Give the number of lines that contain the string "finishes", and nothing else.

**DATA ENTRIES**
________
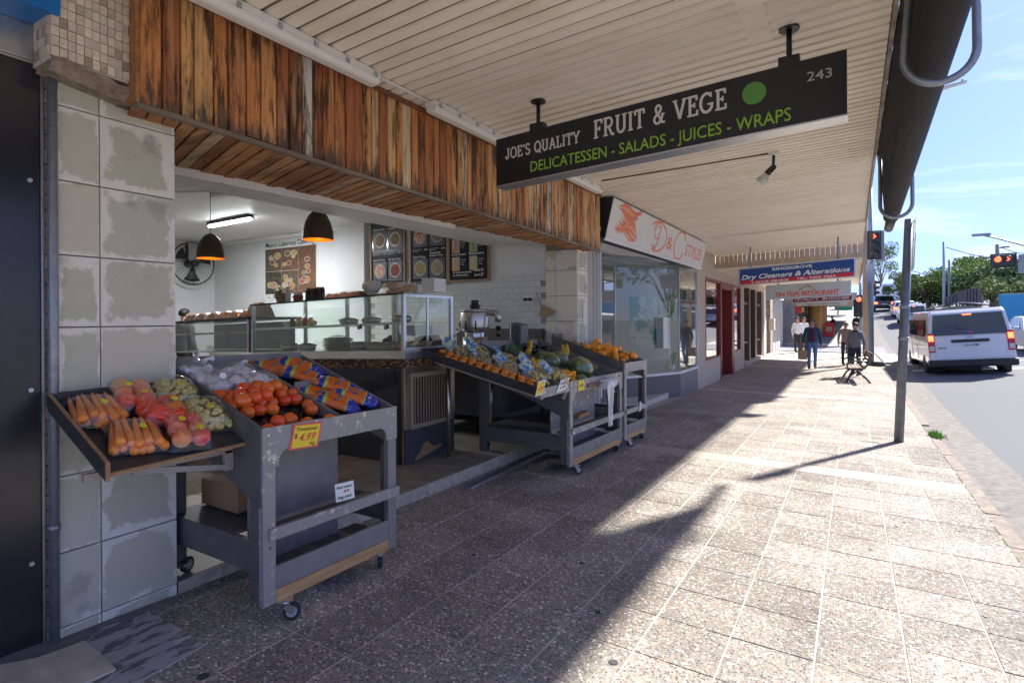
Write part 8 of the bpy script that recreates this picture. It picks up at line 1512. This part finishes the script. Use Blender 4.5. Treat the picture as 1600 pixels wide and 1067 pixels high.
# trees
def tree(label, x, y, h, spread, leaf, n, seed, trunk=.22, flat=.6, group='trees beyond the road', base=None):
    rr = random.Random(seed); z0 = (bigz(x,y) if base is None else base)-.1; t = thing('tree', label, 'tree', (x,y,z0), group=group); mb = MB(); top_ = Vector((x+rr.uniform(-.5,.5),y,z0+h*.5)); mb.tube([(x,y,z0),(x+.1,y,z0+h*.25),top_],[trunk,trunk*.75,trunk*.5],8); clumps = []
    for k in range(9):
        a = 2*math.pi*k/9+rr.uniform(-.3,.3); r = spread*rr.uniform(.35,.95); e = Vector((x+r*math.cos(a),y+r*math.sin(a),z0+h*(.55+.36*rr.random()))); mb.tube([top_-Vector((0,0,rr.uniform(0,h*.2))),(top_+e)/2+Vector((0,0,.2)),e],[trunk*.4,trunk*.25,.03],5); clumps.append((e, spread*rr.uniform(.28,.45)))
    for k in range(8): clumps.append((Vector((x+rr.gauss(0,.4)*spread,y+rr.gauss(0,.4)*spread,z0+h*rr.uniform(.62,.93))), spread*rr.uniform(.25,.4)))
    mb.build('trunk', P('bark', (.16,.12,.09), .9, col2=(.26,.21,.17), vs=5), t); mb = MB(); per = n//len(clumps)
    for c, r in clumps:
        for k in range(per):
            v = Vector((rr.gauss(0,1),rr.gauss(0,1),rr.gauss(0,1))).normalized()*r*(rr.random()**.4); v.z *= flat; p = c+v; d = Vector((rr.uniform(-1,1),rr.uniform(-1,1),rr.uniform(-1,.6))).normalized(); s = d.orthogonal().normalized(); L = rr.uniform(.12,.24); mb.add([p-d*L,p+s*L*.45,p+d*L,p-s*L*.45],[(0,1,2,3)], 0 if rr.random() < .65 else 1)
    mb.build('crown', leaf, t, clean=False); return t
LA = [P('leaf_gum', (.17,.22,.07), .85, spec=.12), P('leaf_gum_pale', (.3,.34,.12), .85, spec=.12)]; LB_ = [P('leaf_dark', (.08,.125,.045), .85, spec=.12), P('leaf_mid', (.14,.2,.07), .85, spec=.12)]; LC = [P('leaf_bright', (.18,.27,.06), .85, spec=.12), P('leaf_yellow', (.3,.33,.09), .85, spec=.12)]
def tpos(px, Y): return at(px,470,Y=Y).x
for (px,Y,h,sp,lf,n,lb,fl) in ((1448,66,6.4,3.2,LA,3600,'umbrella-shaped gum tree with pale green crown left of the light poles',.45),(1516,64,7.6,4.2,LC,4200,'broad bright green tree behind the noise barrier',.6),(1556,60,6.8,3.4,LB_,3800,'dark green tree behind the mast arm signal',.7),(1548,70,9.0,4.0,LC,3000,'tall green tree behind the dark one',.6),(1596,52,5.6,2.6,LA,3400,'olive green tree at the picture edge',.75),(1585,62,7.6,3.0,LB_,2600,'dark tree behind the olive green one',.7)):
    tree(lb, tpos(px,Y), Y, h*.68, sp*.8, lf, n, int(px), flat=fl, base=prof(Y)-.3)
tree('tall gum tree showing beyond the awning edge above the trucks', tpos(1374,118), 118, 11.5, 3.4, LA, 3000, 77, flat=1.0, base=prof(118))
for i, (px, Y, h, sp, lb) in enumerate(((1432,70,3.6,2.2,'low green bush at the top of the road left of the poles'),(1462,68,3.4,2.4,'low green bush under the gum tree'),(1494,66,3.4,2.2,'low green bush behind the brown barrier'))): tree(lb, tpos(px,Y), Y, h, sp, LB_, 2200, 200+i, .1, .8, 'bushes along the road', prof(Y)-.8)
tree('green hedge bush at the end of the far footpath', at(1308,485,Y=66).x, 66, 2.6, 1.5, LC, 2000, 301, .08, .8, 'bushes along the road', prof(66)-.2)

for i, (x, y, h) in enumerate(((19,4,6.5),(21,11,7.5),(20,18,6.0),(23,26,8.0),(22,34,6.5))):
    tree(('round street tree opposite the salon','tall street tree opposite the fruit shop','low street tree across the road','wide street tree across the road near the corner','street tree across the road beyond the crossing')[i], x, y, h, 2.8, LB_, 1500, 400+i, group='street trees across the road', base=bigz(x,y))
________
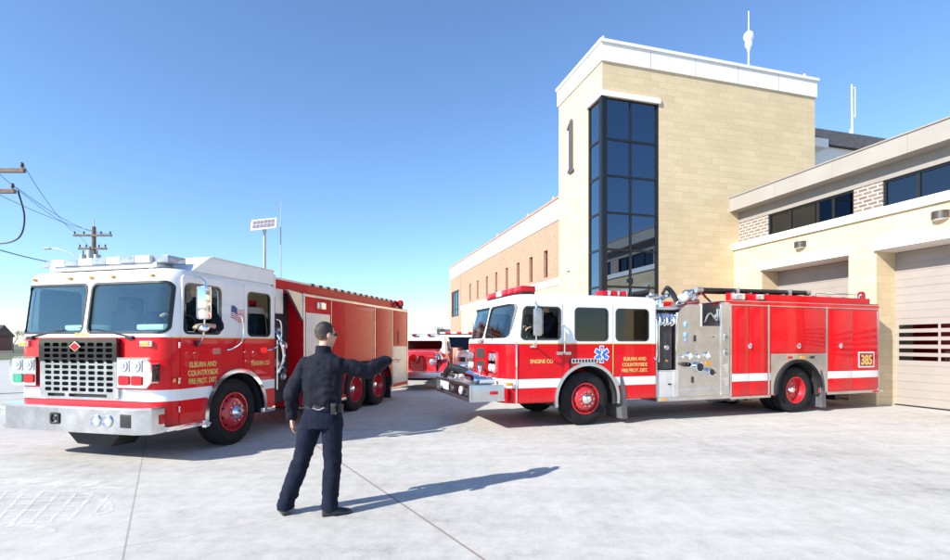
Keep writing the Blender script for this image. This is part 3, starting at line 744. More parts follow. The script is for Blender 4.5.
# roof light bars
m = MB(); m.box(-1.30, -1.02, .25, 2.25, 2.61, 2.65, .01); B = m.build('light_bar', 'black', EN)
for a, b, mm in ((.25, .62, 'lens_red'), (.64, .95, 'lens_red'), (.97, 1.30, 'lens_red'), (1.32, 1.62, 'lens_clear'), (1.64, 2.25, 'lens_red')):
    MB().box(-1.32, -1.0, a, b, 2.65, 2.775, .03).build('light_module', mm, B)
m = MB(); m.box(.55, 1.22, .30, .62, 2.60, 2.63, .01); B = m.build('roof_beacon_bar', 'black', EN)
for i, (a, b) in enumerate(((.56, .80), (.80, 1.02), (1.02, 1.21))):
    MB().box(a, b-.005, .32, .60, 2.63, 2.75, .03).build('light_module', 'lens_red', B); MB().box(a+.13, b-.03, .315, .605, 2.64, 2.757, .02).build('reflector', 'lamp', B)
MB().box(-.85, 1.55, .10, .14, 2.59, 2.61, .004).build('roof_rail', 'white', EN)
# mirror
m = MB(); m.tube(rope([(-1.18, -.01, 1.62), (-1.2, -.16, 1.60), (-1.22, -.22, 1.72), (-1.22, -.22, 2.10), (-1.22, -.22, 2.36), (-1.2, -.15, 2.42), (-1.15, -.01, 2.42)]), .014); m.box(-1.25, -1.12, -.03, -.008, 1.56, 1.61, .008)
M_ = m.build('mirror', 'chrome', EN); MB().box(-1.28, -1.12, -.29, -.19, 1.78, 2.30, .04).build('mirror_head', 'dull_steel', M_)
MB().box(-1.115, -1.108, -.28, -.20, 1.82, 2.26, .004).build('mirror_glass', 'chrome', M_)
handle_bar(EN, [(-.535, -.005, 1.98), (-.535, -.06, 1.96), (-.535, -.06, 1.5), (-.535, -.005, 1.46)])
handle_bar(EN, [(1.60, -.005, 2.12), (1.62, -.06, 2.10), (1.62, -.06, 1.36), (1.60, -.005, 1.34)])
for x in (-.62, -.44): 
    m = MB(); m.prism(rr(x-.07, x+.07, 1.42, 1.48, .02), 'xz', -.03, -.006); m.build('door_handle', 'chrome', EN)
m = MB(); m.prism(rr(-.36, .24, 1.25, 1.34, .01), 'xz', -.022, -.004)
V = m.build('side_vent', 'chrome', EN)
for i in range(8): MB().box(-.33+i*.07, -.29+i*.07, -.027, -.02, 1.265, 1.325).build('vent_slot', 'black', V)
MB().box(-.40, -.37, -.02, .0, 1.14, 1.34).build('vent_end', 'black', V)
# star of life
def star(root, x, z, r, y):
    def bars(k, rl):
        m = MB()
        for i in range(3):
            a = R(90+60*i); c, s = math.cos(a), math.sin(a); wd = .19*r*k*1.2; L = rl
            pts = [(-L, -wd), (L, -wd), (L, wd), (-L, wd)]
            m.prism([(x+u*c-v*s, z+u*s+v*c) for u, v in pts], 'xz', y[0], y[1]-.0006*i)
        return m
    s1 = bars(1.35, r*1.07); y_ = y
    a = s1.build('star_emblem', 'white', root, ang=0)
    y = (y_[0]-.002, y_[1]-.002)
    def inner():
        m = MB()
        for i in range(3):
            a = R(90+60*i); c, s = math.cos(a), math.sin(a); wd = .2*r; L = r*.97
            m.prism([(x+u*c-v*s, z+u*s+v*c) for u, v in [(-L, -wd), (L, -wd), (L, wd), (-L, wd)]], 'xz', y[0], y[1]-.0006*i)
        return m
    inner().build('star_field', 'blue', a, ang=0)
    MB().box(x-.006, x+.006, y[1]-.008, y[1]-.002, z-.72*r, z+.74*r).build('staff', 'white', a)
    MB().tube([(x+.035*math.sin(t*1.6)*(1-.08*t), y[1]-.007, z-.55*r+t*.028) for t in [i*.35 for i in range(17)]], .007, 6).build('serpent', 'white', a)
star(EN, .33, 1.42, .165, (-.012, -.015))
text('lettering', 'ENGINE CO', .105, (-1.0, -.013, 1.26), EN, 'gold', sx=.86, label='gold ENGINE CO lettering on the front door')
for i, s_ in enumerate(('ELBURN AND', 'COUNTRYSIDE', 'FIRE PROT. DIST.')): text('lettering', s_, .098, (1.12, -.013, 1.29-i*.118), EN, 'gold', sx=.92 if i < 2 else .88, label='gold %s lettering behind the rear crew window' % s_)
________
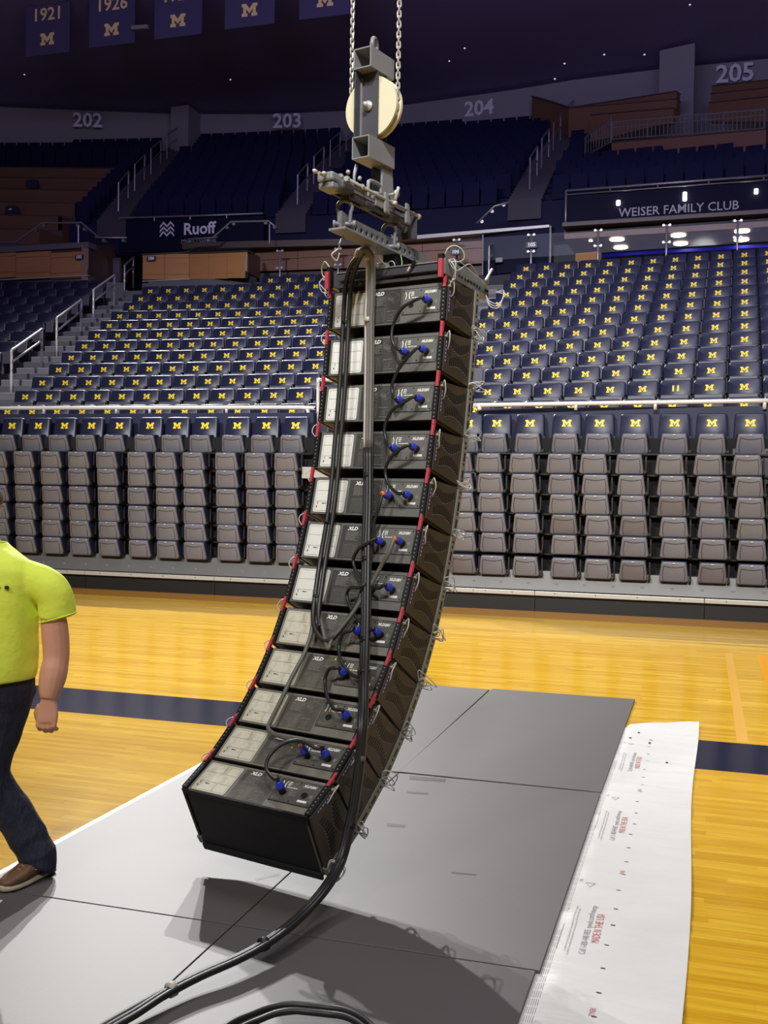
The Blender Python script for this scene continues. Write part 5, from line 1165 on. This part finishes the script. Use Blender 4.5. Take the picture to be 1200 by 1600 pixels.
________
**THE REPLY**
2